This is a cliché by now, but the public schools where I live are producing test takers: pretty good ones, as far as the numbers show. At parent night at the beginning of the school year, we were introduced to a curricular program explicitly built around “assessments”—the new euphemism, I gather; maybe it intimidates less. A new study now purports to show that testing doesn’t enhance cognition. I’m not sure it was supposed to, but in any event, the critique is that teaching to the test fails to improve learning outcomes. I’m inclined—warning: this is anecdotal—to believe it does improve them, but toward the bottom, where massive investments are being made. What we may be losing in the bargain is what these tests don’t capture: excellence at the top. Welcome to Tocqueville’s democratic equality.

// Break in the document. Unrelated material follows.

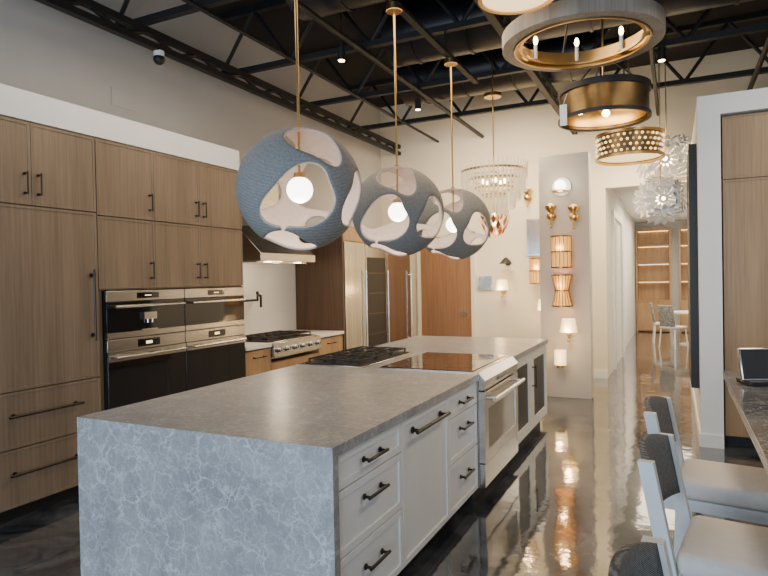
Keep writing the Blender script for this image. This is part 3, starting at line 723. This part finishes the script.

The Obama administration’s Race to the Top initiative encourages all this; we can thank No Child Left Behind for it, too. Enormous resources are being invested to lift those at the bottom who are unprepared to learn, have difficulty taking tests, and so forth. This is unsurprising: what gets measured gets done, and what gets rewarded gets done faster. It is difficult to believe the effect is not positive: that learning to do better on math tests, for example, does not at some level teach some students to do better at math.

The problem is that there’s only so well bright kids can do on these exams, and the incentive to invest in them...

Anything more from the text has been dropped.